What this task involves:
Copy, exactly and only, the lines from the one with "Build this scene" up to and including the one with "SC.camera = cam", leaving pictures out.

Source material:
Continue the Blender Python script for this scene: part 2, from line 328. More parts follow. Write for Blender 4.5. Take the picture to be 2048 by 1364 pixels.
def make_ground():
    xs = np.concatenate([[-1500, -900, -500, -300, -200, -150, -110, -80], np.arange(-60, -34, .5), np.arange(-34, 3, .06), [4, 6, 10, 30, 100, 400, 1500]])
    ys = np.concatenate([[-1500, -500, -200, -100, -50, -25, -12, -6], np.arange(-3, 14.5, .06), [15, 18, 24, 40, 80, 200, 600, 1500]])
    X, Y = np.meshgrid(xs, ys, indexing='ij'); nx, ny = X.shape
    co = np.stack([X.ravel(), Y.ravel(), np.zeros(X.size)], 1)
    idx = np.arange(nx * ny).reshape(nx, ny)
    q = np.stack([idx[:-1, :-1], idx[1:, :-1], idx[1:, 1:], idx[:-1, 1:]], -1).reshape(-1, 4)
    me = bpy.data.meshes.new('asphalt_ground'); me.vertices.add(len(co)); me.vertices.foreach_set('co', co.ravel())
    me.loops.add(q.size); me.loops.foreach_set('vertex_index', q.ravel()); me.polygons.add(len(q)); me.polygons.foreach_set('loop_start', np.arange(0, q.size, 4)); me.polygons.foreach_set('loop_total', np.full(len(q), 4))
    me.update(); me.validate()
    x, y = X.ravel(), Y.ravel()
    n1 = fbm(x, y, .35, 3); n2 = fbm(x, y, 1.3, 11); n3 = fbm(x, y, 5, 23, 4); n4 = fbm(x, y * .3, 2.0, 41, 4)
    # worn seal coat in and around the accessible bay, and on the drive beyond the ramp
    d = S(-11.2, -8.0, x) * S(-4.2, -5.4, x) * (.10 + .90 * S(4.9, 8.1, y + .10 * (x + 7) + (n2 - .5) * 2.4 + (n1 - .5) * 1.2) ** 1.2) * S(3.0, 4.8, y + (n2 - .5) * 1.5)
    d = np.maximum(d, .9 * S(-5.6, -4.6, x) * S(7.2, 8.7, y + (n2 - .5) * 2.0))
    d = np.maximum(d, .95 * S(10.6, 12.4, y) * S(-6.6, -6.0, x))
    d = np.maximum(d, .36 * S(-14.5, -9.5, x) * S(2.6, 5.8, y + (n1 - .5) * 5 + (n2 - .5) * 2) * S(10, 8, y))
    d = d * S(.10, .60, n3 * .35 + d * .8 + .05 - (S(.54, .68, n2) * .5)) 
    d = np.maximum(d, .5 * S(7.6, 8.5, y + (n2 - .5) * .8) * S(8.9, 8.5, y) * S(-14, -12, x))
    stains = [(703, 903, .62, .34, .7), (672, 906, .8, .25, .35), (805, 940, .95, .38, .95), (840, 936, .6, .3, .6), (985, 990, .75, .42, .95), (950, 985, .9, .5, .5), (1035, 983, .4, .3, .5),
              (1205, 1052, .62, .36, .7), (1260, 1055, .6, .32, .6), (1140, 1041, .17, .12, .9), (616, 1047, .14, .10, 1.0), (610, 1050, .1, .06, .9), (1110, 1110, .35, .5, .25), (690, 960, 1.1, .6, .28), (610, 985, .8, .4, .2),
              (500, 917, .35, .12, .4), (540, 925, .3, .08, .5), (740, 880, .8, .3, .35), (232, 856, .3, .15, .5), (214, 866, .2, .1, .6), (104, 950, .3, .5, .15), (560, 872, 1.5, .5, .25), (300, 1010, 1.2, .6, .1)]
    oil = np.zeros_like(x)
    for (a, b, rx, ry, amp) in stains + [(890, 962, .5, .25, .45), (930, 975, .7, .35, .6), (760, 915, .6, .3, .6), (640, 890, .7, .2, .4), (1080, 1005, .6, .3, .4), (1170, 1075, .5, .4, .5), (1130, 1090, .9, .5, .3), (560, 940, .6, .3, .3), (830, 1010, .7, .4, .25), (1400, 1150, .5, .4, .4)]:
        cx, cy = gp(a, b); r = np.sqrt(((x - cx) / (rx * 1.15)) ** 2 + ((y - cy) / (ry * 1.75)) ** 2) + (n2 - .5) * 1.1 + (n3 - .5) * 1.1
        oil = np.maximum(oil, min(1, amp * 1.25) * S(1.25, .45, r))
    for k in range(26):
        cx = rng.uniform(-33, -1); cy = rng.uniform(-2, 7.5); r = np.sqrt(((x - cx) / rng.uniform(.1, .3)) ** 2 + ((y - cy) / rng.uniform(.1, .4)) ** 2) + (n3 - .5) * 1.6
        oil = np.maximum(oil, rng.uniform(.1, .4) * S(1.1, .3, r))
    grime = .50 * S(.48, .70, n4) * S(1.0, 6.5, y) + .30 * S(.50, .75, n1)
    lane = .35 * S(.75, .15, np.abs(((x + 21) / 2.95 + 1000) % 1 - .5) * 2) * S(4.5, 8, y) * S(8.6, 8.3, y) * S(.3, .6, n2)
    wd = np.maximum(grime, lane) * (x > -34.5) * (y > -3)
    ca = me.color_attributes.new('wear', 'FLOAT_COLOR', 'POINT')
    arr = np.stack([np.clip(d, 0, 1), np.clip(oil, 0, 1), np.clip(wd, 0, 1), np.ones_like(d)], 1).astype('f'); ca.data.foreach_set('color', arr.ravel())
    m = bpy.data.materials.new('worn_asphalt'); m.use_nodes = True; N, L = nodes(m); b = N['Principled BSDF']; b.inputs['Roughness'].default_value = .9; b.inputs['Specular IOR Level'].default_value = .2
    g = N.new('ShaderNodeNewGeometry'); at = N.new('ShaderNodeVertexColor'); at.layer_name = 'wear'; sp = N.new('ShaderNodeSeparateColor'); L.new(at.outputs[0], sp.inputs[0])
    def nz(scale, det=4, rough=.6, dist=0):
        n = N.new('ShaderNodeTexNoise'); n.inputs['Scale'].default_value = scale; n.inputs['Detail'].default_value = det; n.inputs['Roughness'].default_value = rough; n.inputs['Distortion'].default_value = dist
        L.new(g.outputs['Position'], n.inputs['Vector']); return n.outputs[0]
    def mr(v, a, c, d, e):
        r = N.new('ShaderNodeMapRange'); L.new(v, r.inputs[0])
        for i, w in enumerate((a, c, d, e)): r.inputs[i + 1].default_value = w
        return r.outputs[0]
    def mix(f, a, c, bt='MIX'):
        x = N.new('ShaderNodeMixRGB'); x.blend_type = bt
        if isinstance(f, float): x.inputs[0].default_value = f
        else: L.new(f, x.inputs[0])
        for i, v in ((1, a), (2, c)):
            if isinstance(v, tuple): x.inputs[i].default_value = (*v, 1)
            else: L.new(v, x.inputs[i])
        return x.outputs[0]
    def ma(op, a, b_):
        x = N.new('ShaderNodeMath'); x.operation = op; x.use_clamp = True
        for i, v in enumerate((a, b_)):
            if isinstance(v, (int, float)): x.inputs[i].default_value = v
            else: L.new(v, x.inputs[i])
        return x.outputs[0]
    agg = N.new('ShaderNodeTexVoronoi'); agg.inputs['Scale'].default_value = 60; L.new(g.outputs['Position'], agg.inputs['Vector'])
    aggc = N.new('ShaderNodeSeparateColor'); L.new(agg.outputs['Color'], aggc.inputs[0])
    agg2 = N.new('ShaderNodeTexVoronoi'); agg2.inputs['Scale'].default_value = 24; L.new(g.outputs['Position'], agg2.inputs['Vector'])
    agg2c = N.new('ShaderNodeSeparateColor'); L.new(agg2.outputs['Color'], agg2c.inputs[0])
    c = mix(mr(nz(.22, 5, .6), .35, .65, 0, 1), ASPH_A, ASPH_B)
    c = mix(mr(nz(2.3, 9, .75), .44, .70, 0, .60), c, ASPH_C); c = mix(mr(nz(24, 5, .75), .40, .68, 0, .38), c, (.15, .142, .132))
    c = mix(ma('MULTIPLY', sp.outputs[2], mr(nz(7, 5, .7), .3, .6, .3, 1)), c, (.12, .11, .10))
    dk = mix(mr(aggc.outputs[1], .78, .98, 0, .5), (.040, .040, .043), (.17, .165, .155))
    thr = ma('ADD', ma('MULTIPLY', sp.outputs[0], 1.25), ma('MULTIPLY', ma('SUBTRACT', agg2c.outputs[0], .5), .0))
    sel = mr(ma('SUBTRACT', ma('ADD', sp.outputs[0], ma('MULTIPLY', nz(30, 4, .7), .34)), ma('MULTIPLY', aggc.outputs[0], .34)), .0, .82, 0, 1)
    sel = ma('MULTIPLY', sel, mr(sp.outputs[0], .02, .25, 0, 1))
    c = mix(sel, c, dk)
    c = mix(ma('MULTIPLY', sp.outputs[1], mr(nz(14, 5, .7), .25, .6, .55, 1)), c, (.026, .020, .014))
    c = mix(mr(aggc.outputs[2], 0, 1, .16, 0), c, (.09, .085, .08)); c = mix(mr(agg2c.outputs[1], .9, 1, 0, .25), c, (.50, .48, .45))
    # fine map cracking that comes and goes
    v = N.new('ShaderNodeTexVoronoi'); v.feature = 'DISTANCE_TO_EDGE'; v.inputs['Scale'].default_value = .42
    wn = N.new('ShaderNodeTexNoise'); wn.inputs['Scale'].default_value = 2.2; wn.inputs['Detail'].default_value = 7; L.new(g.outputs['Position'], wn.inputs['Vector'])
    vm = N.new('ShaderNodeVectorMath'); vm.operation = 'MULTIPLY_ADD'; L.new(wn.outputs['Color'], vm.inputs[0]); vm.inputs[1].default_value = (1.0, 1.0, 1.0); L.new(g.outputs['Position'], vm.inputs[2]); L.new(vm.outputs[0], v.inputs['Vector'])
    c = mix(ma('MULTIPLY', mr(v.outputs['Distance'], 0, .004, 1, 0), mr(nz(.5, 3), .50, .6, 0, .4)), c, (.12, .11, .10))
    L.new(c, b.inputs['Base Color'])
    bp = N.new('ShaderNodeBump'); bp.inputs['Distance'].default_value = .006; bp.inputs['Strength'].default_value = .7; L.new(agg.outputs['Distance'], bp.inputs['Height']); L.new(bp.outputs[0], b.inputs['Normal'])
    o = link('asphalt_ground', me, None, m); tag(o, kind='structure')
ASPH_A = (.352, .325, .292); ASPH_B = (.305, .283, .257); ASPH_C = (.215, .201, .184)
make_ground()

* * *

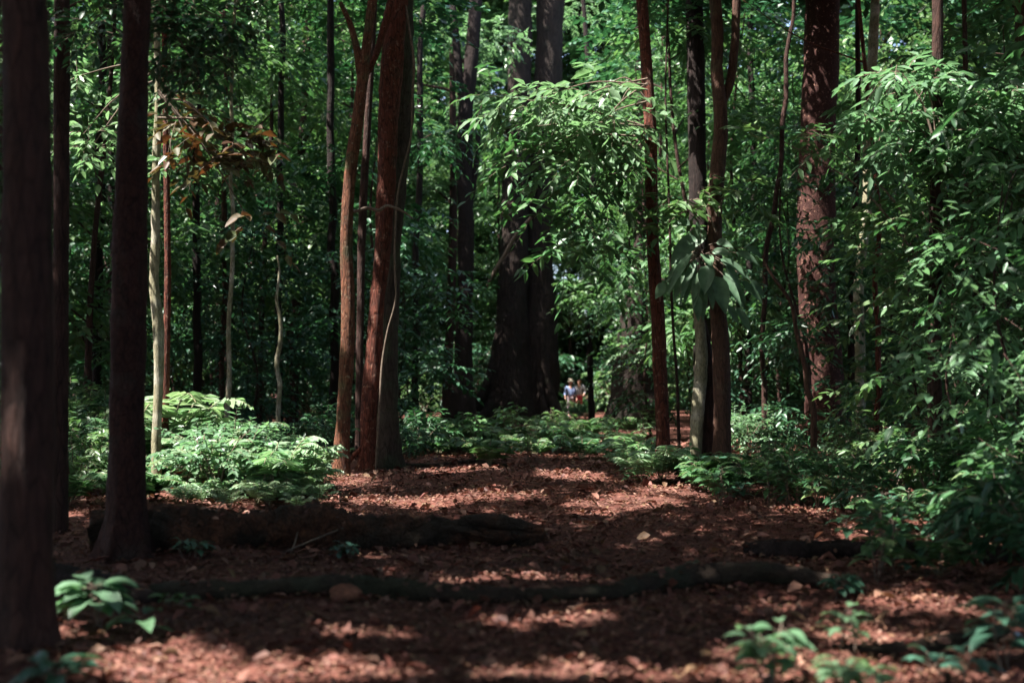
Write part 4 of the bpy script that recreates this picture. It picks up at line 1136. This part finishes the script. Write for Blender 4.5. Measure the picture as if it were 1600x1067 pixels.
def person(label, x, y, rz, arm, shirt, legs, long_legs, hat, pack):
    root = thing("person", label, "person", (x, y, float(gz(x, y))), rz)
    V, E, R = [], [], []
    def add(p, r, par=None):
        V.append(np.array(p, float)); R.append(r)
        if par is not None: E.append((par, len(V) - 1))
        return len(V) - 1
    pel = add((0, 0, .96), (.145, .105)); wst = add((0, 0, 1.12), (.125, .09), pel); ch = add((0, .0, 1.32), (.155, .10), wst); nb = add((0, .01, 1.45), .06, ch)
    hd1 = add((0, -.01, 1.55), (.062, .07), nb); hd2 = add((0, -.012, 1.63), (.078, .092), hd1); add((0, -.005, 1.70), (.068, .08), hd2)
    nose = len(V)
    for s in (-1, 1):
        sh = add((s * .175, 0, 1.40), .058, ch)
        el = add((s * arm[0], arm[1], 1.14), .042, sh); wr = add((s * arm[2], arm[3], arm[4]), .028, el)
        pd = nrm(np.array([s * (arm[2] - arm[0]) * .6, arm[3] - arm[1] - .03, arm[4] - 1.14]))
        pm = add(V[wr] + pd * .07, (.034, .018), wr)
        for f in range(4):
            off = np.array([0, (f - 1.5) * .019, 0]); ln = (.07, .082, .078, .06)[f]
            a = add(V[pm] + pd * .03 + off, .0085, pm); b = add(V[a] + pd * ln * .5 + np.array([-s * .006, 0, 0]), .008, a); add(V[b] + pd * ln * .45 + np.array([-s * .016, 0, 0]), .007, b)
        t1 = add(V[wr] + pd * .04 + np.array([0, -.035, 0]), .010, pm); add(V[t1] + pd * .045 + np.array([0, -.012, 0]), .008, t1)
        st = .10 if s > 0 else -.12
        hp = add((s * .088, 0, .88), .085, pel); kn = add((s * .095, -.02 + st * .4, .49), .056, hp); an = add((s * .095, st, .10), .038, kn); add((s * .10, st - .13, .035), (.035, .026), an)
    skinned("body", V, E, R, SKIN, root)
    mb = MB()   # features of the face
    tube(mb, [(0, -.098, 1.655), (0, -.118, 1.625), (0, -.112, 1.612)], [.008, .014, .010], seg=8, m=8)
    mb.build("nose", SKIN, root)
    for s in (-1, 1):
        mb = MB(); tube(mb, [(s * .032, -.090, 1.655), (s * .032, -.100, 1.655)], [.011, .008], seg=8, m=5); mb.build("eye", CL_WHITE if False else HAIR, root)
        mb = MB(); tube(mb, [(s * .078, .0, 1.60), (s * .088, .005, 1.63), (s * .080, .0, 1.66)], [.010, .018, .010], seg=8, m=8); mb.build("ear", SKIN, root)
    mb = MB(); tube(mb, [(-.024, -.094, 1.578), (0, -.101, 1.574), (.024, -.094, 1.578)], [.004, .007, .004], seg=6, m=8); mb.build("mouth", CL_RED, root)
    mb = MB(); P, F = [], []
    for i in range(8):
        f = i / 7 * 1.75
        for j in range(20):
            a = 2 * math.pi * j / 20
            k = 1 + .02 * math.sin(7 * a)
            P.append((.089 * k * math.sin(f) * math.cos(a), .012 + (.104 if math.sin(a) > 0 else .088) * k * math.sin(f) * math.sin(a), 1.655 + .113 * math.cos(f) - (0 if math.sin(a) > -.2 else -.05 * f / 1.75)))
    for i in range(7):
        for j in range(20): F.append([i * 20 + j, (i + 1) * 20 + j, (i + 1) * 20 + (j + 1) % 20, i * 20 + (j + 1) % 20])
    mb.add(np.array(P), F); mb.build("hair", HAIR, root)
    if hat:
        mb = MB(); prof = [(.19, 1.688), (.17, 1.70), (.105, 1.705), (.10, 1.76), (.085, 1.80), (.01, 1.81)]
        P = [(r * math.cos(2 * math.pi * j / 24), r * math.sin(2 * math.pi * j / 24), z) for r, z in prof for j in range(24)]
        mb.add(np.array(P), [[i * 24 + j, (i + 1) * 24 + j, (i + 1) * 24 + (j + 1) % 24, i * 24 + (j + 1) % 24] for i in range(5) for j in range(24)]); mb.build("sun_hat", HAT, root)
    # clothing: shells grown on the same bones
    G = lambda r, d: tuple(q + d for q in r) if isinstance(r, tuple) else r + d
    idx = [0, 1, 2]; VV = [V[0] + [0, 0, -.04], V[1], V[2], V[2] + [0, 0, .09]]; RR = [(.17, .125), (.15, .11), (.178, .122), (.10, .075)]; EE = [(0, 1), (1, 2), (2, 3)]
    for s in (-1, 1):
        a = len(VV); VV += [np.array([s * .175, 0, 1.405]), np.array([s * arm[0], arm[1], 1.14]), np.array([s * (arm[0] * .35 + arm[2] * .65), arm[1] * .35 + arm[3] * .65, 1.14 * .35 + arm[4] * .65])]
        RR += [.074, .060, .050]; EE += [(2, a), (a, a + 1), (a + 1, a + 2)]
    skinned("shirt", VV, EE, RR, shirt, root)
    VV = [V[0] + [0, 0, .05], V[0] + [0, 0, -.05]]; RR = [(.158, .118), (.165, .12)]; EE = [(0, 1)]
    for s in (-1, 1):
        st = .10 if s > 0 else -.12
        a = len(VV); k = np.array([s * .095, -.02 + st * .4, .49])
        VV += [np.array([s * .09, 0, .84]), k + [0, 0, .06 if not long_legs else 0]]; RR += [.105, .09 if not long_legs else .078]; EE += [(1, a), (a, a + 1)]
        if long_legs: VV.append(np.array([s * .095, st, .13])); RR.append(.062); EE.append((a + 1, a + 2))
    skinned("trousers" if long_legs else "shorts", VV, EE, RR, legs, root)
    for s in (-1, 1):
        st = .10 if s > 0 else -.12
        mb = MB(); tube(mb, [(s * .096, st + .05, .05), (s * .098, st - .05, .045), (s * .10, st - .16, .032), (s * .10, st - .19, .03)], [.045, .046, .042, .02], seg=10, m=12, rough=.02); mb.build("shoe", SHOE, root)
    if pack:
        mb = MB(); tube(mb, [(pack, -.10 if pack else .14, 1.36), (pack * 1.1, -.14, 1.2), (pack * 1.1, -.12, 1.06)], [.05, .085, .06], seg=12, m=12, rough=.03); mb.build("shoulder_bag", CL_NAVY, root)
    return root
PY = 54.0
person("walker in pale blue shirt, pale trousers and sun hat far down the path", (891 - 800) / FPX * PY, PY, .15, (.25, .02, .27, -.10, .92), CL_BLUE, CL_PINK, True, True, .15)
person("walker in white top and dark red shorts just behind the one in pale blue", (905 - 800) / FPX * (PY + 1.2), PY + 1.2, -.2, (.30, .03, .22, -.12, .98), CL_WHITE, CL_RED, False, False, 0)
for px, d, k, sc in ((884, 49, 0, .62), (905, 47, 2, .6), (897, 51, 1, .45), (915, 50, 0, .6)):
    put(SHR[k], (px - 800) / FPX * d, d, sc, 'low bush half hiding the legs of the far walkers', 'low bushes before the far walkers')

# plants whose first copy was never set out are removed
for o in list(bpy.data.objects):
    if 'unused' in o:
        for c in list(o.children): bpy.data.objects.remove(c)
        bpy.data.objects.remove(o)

==

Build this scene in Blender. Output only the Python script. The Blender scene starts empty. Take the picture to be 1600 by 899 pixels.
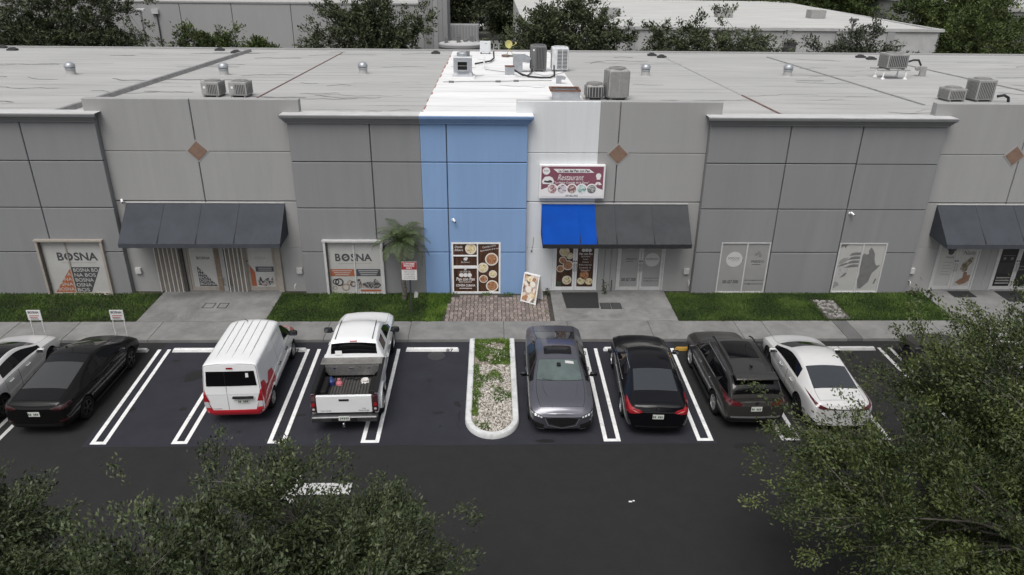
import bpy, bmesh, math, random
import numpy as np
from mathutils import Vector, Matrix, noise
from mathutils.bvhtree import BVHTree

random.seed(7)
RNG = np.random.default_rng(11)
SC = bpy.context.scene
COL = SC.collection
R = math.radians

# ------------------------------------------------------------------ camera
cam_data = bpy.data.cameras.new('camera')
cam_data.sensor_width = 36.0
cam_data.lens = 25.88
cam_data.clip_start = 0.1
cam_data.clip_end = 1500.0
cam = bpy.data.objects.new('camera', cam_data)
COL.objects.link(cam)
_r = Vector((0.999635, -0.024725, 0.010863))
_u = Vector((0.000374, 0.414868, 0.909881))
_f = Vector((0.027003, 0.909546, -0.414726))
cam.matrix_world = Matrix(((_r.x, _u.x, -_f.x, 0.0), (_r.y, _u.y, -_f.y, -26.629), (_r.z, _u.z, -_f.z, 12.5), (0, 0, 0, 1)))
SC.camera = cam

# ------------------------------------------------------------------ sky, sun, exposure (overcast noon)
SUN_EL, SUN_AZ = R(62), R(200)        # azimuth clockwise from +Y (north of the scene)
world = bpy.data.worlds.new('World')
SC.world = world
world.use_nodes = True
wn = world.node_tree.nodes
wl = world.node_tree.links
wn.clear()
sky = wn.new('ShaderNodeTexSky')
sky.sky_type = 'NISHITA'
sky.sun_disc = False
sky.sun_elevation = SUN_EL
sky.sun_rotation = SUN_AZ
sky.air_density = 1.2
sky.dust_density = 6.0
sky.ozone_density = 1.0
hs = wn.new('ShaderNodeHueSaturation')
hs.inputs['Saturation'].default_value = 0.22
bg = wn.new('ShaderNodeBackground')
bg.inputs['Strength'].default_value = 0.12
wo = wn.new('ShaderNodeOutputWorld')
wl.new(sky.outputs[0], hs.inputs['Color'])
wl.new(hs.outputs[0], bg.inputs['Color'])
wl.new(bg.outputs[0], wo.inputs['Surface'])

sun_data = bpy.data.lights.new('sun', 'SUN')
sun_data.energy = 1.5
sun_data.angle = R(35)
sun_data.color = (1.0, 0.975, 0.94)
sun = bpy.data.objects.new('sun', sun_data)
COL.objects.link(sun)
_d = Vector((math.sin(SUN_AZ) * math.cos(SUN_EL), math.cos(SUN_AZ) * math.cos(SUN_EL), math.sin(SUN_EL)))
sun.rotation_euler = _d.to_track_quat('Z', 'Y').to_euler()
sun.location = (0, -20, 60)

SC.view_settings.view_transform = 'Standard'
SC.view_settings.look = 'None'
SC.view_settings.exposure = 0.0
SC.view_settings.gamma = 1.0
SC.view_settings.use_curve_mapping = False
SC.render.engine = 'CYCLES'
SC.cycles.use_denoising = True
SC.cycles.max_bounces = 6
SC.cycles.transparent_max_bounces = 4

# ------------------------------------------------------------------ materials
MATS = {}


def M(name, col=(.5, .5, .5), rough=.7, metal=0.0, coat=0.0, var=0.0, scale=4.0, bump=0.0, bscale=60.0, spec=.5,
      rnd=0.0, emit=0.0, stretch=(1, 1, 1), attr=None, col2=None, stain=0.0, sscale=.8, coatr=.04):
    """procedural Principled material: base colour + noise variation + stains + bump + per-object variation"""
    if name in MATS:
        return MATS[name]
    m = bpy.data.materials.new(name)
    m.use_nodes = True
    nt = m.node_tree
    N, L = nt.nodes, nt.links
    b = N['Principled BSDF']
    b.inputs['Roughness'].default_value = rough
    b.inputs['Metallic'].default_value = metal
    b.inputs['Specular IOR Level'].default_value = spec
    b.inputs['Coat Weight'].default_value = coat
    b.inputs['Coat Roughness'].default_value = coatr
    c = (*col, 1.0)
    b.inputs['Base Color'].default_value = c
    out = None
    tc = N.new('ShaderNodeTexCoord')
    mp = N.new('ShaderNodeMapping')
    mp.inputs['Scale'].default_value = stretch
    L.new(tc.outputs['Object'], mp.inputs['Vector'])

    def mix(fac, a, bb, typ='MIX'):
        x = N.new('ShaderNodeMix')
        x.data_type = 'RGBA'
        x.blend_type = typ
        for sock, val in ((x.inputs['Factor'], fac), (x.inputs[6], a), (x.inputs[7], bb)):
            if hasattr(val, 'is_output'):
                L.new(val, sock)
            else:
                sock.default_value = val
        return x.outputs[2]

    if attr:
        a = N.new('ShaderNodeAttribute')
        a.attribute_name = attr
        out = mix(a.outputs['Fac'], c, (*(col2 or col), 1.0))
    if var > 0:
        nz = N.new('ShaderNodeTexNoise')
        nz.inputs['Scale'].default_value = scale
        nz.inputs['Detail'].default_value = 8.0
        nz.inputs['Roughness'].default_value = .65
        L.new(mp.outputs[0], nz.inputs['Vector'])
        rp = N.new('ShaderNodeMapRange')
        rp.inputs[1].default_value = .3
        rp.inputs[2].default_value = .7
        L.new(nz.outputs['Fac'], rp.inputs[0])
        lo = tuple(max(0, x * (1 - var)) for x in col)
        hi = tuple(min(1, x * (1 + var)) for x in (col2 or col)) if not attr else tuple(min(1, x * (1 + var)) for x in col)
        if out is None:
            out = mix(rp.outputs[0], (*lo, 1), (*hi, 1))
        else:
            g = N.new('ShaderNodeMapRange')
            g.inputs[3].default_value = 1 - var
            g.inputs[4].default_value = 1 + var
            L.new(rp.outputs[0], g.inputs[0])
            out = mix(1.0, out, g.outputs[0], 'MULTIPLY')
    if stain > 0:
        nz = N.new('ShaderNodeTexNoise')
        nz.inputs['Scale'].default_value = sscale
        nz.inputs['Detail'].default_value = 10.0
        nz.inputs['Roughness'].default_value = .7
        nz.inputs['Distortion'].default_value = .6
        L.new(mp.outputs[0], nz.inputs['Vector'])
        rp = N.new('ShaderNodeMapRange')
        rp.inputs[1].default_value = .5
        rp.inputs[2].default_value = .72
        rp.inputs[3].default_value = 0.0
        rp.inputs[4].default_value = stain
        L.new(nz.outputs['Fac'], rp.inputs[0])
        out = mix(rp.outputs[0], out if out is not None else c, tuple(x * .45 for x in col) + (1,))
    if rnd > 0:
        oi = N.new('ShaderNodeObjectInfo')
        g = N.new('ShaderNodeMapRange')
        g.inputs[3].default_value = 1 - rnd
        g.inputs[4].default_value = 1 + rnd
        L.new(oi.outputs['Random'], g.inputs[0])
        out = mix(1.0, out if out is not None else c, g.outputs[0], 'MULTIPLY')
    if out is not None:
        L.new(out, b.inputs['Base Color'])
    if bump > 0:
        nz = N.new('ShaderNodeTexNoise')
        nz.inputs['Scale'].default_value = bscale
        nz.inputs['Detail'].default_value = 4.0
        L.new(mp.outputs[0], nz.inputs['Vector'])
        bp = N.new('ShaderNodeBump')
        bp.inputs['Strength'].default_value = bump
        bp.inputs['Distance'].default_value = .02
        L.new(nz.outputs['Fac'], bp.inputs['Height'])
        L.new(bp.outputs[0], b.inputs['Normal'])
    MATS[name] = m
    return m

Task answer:
Build this scene in Blender. Output only the Python script. The Blender scene starts empty. Take the picture to be 1600 by 899 pixels.
import bpy, bmesh, math, random
import numpy as np
from mathutils import Vector, Matrix, noise
from mathutils.bvhtree import BVHTree

random.seed(7)
RNG = np.random.default_rng(11)
SC = bpy.context.scene
COL = SC.collection
R = math.radians

# ------------------------------------------------------------------ camera
cam_data = bpy.data.cameras.new('camera')
cam_data.sensor_width = 36.0
cam_data.lens = 25.88
cam_data.clip_start = 0.1
cam_data.clip_end = 1500.0
cam = bpy.data.objects.new('camera', cam_data)
COL.objects.link(cam)
_r = Vector((0.999635, -0.024725, 0.010863))
_u = Vector((0.000374, 0.414868, 0.909881))
_f = Vector((0.027003, 0.909546, -0.414726))
cam.matrix_world = Matrix(((_r.x, _u.x, -_f.x, 0.0), (_r.y, _u.y, -_f.y, -26.629), (_r.z, _u.z, -_f.z, 12.5), (0, 0, 0, 1)))
SC.camera = cam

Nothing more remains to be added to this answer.